Short problem
What is the number of lines containing "pixels"? Give only that number.

Material
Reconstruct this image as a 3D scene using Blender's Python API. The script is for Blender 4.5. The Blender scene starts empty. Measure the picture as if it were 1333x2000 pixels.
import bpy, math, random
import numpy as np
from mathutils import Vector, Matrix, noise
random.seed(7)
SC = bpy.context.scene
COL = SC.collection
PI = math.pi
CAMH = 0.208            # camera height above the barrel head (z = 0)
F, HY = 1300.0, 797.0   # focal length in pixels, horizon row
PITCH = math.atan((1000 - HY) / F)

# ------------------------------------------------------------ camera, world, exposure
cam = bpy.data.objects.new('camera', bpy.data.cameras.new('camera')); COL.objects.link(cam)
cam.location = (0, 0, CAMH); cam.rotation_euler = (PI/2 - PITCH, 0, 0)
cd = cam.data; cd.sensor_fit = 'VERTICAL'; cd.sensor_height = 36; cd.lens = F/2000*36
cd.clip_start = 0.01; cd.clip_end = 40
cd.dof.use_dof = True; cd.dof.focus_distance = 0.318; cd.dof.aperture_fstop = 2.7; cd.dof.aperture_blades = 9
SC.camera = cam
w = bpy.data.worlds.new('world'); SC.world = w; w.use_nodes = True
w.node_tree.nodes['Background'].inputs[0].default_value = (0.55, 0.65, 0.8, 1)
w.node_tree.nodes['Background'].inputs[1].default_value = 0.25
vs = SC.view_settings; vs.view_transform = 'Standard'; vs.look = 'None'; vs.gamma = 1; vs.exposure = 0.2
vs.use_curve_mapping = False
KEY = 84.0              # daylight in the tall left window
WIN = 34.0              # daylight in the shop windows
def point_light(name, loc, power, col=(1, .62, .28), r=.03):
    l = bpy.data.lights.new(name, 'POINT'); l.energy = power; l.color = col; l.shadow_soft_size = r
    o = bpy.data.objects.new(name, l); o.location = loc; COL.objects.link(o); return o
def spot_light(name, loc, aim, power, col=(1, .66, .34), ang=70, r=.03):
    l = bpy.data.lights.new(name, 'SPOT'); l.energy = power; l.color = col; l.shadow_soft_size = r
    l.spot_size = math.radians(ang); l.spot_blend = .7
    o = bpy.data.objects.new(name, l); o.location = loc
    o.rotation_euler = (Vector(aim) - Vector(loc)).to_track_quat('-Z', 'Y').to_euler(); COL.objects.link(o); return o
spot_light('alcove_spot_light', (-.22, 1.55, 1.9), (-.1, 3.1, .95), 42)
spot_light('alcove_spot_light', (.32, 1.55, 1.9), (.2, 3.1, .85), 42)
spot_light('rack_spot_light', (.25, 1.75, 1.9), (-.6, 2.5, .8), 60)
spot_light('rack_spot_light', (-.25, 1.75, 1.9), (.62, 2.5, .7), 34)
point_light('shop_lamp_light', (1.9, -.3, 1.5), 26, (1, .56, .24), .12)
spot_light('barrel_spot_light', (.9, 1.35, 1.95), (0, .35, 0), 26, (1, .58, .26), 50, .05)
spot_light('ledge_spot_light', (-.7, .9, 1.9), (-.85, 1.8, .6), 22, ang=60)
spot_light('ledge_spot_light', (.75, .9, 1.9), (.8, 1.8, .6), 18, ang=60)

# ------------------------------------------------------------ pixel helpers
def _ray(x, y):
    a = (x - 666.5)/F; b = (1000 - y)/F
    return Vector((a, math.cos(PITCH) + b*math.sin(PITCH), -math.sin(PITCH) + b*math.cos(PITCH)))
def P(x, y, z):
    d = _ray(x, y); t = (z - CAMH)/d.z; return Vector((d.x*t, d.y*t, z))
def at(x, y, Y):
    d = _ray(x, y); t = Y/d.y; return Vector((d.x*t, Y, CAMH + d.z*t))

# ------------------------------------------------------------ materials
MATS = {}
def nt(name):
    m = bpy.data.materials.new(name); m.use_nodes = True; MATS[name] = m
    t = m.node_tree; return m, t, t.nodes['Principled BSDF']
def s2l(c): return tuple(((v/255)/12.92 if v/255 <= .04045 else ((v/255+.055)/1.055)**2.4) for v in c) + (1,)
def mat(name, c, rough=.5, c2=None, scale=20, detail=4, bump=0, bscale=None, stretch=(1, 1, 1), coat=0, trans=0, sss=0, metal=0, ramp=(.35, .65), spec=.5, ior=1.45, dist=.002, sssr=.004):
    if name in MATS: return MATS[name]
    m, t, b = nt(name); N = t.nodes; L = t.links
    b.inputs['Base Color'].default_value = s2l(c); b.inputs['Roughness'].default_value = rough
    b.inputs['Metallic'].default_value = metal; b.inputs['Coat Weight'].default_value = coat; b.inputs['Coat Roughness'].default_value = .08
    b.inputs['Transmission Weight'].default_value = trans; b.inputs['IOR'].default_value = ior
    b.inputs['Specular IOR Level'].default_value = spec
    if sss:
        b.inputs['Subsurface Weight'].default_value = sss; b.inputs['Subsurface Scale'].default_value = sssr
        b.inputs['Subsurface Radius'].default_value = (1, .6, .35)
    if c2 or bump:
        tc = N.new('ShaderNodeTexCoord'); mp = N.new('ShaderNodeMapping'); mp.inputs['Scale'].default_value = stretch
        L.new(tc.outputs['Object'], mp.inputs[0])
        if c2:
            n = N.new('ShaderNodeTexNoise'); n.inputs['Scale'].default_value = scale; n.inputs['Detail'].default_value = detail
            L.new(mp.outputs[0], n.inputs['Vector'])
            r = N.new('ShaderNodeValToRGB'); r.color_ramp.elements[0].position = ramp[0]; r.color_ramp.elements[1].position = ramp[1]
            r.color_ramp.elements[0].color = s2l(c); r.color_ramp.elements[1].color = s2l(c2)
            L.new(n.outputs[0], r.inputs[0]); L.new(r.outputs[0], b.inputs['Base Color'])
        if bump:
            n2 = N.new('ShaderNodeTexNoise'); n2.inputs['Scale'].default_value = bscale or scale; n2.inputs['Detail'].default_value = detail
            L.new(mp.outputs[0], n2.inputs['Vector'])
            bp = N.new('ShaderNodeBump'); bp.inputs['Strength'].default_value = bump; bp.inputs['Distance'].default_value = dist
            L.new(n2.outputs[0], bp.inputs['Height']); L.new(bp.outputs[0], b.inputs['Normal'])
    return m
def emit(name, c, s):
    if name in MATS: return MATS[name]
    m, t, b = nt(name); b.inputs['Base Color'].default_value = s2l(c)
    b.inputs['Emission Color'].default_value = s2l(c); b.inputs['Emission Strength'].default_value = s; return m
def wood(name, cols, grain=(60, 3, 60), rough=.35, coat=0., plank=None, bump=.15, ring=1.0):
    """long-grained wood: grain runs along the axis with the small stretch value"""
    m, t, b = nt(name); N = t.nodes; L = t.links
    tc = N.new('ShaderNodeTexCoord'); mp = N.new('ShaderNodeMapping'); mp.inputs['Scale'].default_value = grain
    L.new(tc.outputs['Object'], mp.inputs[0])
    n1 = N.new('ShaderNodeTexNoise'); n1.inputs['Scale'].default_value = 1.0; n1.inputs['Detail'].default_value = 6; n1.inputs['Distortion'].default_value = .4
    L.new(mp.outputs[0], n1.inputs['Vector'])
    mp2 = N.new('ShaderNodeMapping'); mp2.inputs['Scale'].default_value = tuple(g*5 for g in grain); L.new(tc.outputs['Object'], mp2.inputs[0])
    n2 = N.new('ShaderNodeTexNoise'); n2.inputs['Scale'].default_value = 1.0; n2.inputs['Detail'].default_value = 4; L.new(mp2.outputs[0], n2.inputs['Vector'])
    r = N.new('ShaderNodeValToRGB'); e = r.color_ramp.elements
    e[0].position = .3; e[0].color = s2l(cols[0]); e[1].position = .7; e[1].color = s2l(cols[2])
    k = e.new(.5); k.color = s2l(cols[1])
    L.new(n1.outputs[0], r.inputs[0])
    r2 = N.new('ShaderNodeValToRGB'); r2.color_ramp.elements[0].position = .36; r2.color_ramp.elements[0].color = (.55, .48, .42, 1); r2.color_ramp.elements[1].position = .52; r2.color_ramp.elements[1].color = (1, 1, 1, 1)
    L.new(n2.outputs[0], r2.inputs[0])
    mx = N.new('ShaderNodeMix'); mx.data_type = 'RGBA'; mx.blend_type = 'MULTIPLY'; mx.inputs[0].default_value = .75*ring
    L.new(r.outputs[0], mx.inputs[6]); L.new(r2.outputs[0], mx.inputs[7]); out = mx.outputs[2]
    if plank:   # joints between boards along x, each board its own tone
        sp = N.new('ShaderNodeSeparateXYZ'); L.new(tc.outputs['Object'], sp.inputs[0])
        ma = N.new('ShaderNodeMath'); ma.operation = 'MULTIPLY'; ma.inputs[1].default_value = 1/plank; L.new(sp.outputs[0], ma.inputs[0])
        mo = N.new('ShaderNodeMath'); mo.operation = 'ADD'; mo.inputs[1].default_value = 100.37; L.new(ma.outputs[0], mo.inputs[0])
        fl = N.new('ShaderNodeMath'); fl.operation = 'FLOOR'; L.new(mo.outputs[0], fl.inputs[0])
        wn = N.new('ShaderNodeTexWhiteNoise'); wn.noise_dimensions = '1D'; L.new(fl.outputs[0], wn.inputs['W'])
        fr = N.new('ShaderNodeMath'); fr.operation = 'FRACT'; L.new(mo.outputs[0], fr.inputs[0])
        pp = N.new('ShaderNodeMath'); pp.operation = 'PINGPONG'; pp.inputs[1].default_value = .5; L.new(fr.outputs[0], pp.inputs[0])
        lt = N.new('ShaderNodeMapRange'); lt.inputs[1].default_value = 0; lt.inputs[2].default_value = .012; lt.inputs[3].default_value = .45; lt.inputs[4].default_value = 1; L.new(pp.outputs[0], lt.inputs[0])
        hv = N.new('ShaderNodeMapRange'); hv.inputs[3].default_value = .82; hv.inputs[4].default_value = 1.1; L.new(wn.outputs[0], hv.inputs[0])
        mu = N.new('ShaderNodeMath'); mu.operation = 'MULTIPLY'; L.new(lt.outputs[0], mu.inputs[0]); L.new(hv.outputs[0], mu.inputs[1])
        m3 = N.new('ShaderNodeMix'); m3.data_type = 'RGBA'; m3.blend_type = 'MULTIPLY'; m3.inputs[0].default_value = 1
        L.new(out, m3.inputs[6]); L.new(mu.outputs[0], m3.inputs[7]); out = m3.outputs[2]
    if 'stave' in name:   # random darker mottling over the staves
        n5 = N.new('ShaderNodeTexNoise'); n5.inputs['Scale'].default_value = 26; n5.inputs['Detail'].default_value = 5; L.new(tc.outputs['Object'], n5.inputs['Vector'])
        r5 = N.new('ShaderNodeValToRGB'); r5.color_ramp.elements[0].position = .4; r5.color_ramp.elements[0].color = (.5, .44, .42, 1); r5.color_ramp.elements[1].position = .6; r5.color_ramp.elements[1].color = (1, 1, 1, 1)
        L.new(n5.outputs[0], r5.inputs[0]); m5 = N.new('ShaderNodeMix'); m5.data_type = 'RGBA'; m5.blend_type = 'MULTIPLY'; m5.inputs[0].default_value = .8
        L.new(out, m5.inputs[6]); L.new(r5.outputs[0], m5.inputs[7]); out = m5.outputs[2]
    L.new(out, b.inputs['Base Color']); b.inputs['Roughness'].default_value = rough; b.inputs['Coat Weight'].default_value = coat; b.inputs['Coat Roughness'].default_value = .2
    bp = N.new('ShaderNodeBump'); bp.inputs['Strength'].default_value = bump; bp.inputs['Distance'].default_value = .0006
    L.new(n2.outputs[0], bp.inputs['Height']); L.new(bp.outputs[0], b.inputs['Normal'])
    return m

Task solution
2